------ Dataset entries ------

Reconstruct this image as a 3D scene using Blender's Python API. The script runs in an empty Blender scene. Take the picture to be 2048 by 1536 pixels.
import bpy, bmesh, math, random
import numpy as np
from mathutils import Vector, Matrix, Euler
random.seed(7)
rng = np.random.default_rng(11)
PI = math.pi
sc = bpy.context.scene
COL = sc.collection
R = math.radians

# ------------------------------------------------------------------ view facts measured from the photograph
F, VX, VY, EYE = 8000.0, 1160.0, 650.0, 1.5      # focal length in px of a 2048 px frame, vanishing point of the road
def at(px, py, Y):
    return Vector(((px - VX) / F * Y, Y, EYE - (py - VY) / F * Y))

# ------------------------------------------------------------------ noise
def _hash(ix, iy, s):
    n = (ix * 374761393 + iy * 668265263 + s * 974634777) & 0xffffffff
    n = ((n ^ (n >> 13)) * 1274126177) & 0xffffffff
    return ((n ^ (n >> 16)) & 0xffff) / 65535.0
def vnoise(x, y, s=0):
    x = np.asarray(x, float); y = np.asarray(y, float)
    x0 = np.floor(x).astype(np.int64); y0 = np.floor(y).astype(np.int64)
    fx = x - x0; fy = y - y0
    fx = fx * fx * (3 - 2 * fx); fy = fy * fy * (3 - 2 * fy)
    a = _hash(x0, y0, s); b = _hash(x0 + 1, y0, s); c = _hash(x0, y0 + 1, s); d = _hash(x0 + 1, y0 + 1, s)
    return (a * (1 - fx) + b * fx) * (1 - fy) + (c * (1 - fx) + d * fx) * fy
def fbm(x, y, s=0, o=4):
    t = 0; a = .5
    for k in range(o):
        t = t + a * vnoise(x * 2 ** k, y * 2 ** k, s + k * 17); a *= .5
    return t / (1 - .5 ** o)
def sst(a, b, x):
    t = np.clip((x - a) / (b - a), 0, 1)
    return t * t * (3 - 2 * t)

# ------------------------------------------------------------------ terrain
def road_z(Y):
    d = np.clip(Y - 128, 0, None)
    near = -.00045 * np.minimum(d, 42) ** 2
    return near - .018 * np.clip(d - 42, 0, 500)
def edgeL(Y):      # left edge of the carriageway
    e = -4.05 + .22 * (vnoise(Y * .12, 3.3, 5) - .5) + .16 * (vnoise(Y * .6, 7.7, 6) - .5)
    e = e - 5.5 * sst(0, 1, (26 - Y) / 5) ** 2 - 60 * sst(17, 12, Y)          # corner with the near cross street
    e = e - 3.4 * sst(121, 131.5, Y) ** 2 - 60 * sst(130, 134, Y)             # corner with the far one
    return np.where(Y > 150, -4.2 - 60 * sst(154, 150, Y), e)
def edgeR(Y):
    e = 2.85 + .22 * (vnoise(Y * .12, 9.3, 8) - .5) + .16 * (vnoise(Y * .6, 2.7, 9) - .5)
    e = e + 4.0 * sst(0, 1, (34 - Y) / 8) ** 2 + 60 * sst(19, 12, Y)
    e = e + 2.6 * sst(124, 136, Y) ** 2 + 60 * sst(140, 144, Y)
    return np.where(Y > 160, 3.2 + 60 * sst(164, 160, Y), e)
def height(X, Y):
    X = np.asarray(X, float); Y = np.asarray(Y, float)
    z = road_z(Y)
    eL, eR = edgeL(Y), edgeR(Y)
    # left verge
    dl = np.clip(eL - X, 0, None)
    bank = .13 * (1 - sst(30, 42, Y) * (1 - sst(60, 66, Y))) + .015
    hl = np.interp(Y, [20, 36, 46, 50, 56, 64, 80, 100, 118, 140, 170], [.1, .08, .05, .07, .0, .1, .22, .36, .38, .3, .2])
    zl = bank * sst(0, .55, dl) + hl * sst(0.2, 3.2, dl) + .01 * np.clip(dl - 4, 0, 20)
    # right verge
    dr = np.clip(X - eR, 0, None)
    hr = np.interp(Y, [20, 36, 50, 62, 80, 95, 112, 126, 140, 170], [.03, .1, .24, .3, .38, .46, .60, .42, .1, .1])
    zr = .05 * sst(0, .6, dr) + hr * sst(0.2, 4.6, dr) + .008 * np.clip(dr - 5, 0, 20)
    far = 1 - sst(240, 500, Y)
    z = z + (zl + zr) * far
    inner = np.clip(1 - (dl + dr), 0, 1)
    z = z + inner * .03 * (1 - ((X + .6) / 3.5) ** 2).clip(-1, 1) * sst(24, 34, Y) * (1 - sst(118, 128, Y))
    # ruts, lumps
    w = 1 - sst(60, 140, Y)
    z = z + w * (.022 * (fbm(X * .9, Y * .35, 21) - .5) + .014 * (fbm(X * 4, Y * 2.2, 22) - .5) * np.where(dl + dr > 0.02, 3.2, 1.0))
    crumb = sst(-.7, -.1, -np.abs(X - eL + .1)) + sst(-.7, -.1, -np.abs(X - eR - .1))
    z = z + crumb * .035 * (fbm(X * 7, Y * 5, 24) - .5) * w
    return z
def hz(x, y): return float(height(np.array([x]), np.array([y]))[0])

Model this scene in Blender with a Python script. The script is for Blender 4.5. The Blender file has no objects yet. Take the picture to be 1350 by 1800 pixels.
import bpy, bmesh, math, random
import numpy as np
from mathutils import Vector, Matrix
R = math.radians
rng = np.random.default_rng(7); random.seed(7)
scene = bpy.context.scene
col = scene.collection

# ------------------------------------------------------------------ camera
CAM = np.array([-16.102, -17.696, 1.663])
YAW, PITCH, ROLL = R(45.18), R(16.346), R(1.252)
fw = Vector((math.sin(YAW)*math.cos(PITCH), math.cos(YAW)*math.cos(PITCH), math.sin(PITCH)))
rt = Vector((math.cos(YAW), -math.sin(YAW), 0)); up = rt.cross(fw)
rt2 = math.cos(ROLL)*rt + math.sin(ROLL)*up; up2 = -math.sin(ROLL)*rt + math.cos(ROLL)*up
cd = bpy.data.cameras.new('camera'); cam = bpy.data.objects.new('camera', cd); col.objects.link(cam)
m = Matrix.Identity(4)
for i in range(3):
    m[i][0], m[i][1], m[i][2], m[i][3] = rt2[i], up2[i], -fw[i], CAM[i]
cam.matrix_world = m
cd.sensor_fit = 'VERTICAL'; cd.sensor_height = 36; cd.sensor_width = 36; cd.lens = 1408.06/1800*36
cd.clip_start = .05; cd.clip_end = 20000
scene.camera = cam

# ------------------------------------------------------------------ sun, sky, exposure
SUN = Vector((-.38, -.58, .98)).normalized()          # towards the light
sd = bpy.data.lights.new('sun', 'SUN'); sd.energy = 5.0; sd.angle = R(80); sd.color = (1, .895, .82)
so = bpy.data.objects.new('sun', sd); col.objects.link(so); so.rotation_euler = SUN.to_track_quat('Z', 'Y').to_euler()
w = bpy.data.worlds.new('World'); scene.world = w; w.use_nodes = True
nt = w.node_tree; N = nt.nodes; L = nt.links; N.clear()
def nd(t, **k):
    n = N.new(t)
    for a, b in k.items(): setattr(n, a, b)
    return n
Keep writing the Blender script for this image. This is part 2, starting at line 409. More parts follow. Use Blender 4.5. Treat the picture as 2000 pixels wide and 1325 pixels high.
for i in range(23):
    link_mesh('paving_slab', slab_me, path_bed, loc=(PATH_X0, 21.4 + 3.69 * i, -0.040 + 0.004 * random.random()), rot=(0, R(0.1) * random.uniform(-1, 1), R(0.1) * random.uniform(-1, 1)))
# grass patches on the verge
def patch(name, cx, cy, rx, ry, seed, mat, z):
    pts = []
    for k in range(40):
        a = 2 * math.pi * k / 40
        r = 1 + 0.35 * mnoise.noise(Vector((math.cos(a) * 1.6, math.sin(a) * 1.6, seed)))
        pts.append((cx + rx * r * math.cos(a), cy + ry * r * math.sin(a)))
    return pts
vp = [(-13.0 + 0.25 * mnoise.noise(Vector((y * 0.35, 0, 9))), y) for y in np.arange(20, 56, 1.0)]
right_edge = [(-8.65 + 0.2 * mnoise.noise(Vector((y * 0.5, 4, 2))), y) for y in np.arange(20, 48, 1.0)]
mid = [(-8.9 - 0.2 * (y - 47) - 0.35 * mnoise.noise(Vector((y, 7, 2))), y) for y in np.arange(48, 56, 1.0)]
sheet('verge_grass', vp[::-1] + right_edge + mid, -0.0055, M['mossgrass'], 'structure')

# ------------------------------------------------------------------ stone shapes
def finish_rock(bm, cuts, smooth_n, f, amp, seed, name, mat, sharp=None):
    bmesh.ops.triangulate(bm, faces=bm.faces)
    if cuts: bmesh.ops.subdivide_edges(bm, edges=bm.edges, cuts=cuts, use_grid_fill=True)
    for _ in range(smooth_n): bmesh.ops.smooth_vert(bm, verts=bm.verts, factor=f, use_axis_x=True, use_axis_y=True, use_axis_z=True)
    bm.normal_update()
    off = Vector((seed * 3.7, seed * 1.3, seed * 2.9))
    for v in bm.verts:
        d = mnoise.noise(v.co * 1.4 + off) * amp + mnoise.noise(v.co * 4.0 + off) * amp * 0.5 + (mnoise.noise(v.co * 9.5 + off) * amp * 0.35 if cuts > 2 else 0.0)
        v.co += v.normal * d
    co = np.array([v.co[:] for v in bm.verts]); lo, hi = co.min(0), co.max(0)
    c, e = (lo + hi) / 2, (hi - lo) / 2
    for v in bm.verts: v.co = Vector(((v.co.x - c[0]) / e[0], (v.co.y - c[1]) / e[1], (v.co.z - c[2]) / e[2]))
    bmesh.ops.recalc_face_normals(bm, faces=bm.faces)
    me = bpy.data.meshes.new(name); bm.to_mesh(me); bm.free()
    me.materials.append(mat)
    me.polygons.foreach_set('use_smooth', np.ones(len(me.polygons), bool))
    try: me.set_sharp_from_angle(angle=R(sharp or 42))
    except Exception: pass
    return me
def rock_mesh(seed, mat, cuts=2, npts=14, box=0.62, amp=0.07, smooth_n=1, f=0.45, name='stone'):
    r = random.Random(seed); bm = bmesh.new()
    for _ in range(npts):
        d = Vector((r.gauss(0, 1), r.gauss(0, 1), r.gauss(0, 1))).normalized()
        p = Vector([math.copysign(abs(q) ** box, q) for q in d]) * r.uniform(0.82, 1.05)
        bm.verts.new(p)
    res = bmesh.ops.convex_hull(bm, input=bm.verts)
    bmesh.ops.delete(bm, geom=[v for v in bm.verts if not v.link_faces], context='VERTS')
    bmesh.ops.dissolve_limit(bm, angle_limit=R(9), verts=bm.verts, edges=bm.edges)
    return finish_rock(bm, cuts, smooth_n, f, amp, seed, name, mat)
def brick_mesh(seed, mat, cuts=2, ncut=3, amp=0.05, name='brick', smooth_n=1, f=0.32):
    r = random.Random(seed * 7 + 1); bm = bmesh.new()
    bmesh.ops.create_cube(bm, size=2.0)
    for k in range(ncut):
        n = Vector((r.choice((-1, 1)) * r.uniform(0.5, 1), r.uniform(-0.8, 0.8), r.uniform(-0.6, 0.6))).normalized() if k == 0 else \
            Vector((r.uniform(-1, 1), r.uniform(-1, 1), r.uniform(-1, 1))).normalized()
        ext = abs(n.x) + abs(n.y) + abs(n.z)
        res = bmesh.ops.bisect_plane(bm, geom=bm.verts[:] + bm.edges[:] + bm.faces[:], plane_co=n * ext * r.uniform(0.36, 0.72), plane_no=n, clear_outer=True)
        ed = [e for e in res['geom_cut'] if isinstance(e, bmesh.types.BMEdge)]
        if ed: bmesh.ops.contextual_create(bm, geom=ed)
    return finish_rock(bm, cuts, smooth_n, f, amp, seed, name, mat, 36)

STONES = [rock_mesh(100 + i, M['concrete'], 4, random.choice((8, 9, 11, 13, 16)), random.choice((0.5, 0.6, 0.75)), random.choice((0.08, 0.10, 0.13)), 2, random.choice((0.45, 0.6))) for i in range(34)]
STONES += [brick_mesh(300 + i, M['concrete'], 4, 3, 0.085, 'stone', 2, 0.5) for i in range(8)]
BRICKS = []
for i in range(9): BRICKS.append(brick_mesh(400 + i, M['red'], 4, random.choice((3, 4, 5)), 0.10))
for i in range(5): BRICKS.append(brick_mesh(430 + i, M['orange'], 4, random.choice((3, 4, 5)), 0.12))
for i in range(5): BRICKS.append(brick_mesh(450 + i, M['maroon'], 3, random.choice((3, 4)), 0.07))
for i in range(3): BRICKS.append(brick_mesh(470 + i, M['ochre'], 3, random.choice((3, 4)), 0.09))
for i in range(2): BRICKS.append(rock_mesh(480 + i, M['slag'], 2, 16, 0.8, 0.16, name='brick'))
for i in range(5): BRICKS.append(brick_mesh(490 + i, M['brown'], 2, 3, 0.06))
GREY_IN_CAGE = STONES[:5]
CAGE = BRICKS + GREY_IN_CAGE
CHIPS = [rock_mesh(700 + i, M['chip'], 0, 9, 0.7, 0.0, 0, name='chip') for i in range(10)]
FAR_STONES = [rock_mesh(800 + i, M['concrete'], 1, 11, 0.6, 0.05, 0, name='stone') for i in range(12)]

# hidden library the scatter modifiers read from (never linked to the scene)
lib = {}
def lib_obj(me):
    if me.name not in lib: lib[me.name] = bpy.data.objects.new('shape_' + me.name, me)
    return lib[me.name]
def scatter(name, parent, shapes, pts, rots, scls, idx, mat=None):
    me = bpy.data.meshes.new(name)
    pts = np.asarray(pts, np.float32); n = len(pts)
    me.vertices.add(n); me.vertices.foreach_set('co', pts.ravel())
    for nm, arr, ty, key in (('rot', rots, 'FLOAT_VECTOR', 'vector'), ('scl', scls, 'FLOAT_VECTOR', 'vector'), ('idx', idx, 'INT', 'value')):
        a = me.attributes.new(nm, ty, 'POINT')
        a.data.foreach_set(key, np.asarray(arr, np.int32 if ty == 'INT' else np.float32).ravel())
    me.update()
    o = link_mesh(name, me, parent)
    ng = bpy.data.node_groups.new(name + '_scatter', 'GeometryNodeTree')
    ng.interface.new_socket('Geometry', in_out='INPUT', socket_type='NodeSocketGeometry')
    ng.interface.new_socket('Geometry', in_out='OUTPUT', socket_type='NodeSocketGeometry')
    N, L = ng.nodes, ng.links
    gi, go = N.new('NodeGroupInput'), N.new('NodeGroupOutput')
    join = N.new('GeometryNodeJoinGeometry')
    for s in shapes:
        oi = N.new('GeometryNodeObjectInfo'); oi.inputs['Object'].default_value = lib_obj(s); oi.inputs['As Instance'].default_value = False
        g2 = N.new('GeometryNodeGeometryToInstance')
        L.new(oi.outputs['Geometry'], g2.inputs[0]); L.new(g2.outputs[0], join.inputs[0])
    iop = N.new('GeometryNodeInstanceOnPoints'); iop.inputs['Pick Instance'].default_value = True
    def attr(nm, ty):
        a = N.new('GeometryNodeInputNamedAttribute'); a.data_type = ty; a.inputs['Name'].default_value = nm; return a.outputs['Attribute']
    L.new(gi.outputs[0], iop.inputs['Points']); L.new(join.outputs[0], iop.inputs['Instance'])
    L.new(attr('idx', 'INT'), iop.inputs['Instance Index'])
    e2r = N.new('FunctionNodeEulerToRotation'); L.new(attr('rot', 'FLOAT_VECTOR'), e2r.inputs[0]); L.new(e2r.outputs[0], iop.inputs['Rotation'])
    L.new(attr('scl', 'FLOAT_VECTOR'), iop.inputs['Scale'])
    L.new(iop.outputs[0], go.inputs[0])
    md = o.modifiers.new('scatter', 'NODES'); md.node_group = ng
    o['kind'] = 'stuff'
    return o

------

- [What to produce] Verbatim output is expected for the lines from the start of the data to the line in which "return Vector(((px - VX)" appears, both included.

- [Exercise result]
Reconstruct this image as a 3D scene using Blender's Python API. The script runs in an empty Blender scene. Take the picture to be 2048 by 1536 pixels.
import bpy, bmesh, math, random
import numpy as np
from mathutils import Vector, Matrix, Euler
random.seed(7)
rng = np.random.default_rng(11)
PI = math.pi
sc = bpy.context.scene
COL = sc.collection
R = math.radians

# ------------------------------------------------------------------ view facts measured from the photograph
F, VX, VY, EYE = 8000.0, 1160.0, 650.0, 1.5      # focal length in px of a 2048 px frame, vanishing point of the road
def at(px, py, Y):
    return Vector(((px - VX) / F * Y, Y, EYE - (py - VY) / F * Y))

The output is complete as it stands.